-- BEGIN Input rows --

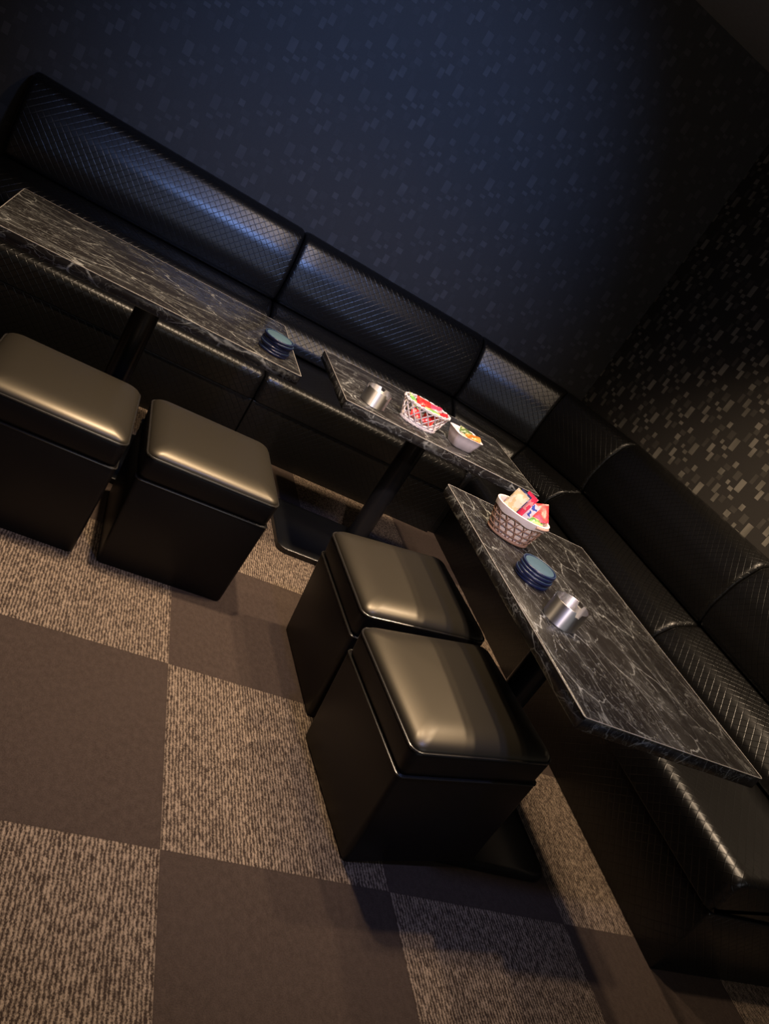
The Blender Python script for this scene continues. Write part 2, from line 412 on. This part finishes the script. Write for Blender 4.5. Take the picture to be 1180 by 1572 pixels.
# corner unit: square seat, back and roll folded in two panels
ct = thing('booth_bench', 'black quilted corner bench whose backrest folds round the room corner', 'booth bench', (SX[2], SY[0], 0), 0, 'quilted booth benches along the walls')
o0 = Vector((SX[2], SY[0]))
bm = bmesh.new(); rrings(bm, [(0.34, 0.312, 0.01, 0.0), (0.34, 0.312, 0.01, 0.2185)]); bmesh.ops.translate(bm, verts=bm.verts, vec=(0.345, 0.315, 0)); obj('base', bm, 'quilted_leather', ct)
def uvplanar(bm):
    uvl = bm.loops.layers.uv.verify()
    for f in bm.faces:
        for lp in f.loops: lp[uvl].uv = (lp.vert.co.x, lp.vert.co.y + lp.vert.co.z)
bm = bmesh.new(); rrings(bm, [(0.335, 0.307, 0.01, 0.222), (0.342, 0.314, 0.02, 0.24), (0.342, 0.314, 0.02, 0.31), (0.335, 0.307, 0.02, 0.335), (0.31, 0.285, 0.02, 0.345), (0.15, 0.13, 0.02, 0.350)])
bmesh.ops.translate(bm, verts=bm.verts, vec=(0.345, 0.315, 0)); uvplanar(bm); obj('seat_cushion', bm, 'quilted_leather', ct)
F0 = Vector((SX[2] + 0.002, BACKARM_Y + 0.53)) - o0; FM = Vector((1.585, 1.745)) - o0; F1 = Vector((RIGHTARM_X + 0.53, SY[0] + 0.002)) - o0
d0 = Vector((0, 1)); dM = Vector((0.70, 0.78)); d1 = Vector((1, 0))
for nm, pr_ in (('lumbar_roll', P_ROLL), ('backrest', P_BACK)):
    for A, B, dA, dB in ((F0, FM, d0, dM), (FM, F1, dM, d1)):
        bm = bmesh.new(); sweep(bm, pr_, A, B, dA, dB, (B - A).length, 0.53, 0.014); obj(nm, bm, 'quilted_leather', ct, auto=60)

# ------------------------------------------------------------------ tables
TH = 0.587
def table(label, c, lx, ly, bx, by, mat):
    t = thing('pedestal_table', label, 'table', (c[0], c[1], 0), 0, 'dark marble tables in front of the booth')
    hx, hy = lx / 2, ly / 2
    bm = bmesh.new()
    rrings(bm, [(hx - 0.0015, hy - 0.0015, 0.004, TH - 0.032), (hx, hy, 0.005, TH - 0.030), (hx, hy, 0.005, TH - 0.0018), (hx - 0.0018, hy - 0.0018, 0.005, TH)], seg=3)
    top = obj('tabletop', bm, mat, t, auto=50)
    bm = bmesh.new()
    pts = [(x, y, TH - 0.0012) for x, y in rrect(hx - 0.0002, hy - 0.0002, 0.005, 3)]
    tube(bm, pts, 0.0013, 6, True); obj('edge_glint', bm, 'table_edge_glint', top)  # thin pale tube standing in for light caught on the top bevel
    bm = bmesh.new(); loft(bm, [circ(0.12, TH - 0.042, 32), circ(0.12, TH - 0.032, 32)]); obj('mounting_plate', bm, 'black_metal', t)
    bm = bmesh.new(); loft(bm, [circ(0.038, 0.022, 32), circ(0.038, TH - 0.040, 32)]); obj('pole', bm, 'black_metal', t)
    bm = bmesh.new(); rrings(bm, [(bx - 0.002, by - 0.002, 0.034, 0.0), (bx, by, 0.036, 0.003), (bx, by, 0.036, 0.019), (bx - 0.005, by - 0.005, 0.034, 0.023)], seg=8)
    obj('base_plate', bm, 'black_metal', t)
    return t
table('long dark marble table with only a stack of blue coasters, running off the left edge', (-0.31, 0.906), 0.866, 0.488, 0.305, 0.1765, 'marble_left')
table('dark marble table in the middle, carrying the white basket and white bowl', (0.6595, 0.886), 0.769, 0.458, 0.305, 0.1765, 'marble_mid')
table('dark marble table on the right, nearest the camera, carrying the wicker basket', (0.8025, -0.098), 0.515, 0.888, 0.1765, 0.305, 'marble_right')

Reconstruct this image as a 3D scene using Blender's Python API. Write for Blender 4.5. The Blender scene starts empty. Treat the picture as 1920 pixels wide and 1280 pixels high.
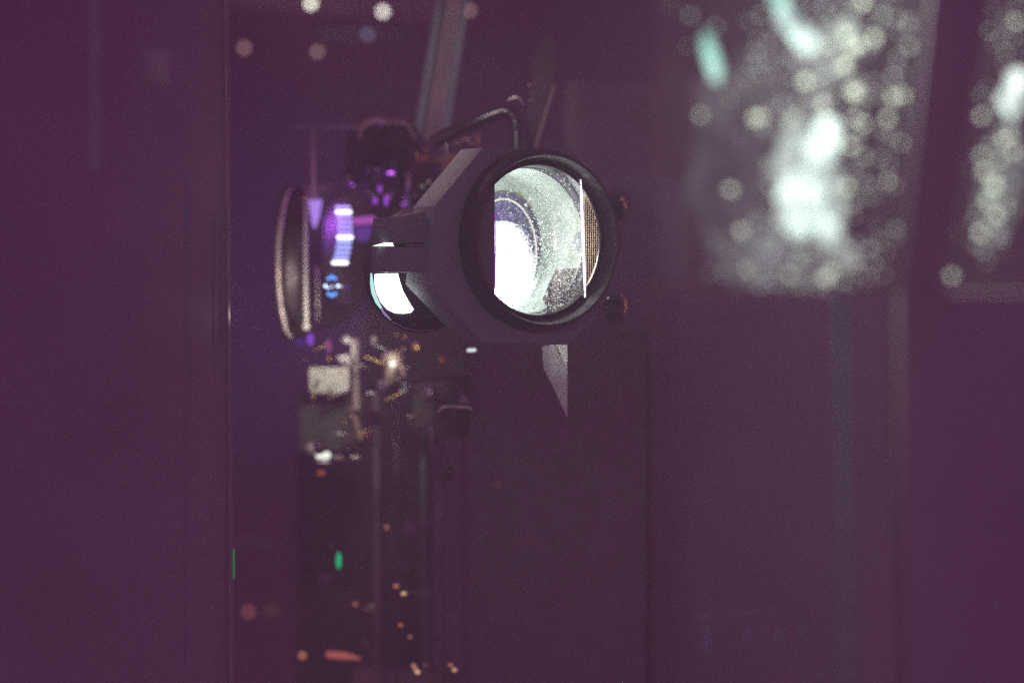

-- END Input rows --

Written instruction => Find out how many lines in the listing contain the string "picture". Give the number alone.

Answer to this exercise => 2